Author of the week: James Ellroy

In his new memoir, the author of The Black Dahlia and L.A. Confidential once again examines the murder of his mother, using it as a touchstone for looking at his lifelong obsession with women.

Novelist James Ellroy has not yet written all he feels he must about the murder of his mother, said Andrew Anthony in the London Guardian. His new memoir, The Hilliker Curse, came about because Ellroy decided that his first attempt, 1996’s My Dark Places, spent too much time puzzling over who’d committed the unsolved 1958 homicide and why. In the new book, the author of The Black Dahlia and L.A. Confidential instead uses the crime as a touchstone for exploring his own lifelong obsession with women. “My mother and I are a love story,” he says. “We’re not a crime story.” Ellroy was 10 when his mother’s body was found on an L.A. street. He claims he’s spent the past five decades searching for the one woman who could fill the void his mother left.

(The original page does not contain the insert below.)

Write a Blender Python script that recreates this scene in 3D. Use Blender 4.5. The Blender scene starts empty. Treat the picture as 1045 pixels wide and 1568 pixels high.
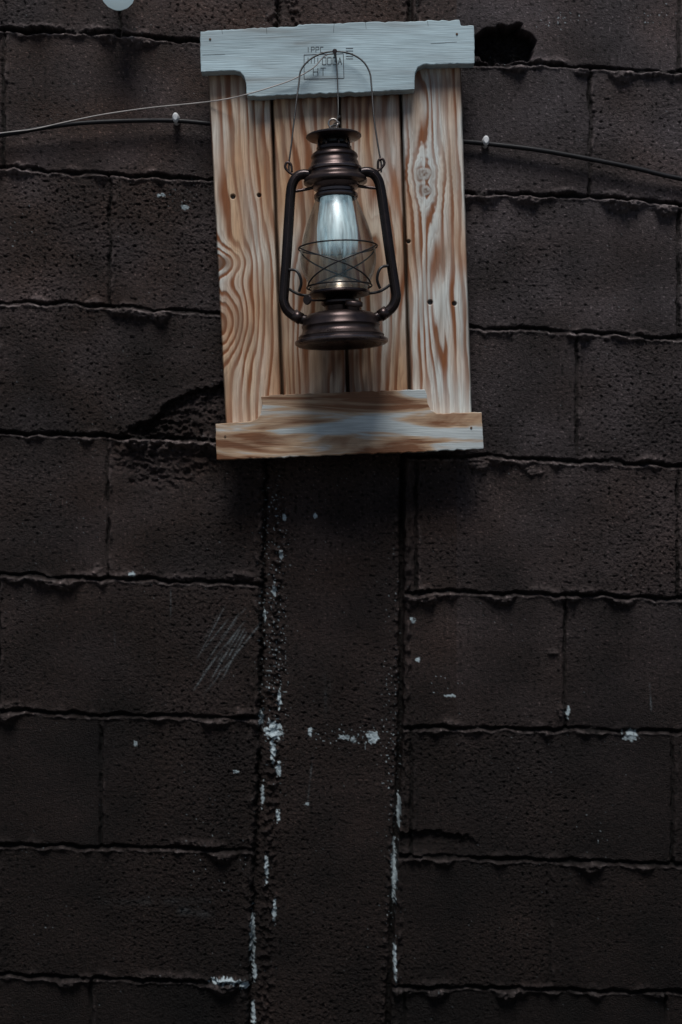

By the evidence of The Hilliker Curse, he may have found her, said Amy Wallace in Los Angeles Magazine. After two previous marriages and numerous other grand but doomed affairs, Ellroy is actually talking about his desire to start a family with critic and fellow writer Erika Schickel. But fans shouldn’t worry that finally landing what he calls “the mother, the female, the Other” will end his compulsion to write. First, as he himself explains, “I more often than not suffocate or discard what I want most.” More to the point, he’s actually planning a new “quartet” of big, dark novels set in 1940s L.A. The femme fatale of the first book will bear his mother’s name.